22.2 Mechanical Detail

  • WAL discipline: every state-changing op is durably logged before acknowledgment. fsync after each batch (or per-op for stricter durability). The WAL is the source of truth for recovery.
  • Snapshots: periodic point-in-time captures of the state machine. Truncate the WAL behind them. Snapshot format must be efficient to ship to a recovering follower.
  • Membership changes: adding/removing nodes is the hardest correctness boundary. Raft's "joint consensus" handles this. Both hashicorp/raft and etcd-io/raft provide APIs; do not roll your own.
  • Linearizable reads: three options-read from the leader after a heartbeat round (etcd "linearizable read" with read-index), read from any node with a lease, or read after a no-op append. Each has tradeoffs.
  • Storage engine choice: BoltDB (simple, single-writer, great for Raft logs), BadgerDB (LSM-based, higher throughput), Pebble (CockroachDB's RocksDB replacement, the modern choice for high-throughput).

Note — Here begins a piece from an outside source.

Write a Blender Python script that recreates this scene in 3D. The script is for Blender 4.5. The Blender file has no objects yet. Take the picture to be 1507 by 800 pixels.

22.3 Lab-"Harden the KV Store"

Take the week 21 Raft KV and add: 1. Pebble as the storage engine for both the WAL and the state machine. 2. Snapshots every N entries, with InstallSnapshot to recovering followers. 3. Linearizable reads via read-index. 4. Membership changes: add and remove nodes online. 5. Metrics: per-node Raft state, log lag, snapshot duration, apply latency.

22.4 Idiomatic & golangci-lint Drill

  • errcheck, errorlint, wrapcheck. Distributed-systems code is almost entirely error handling; lint rigor is non-optional.

22.5 Production Hardening Slice

  • Add a Jepsen-style "nemesis" goroutine to your test harness that randomly partitions, pauses, and restarts nodes. Verify linearizability over 1M operations.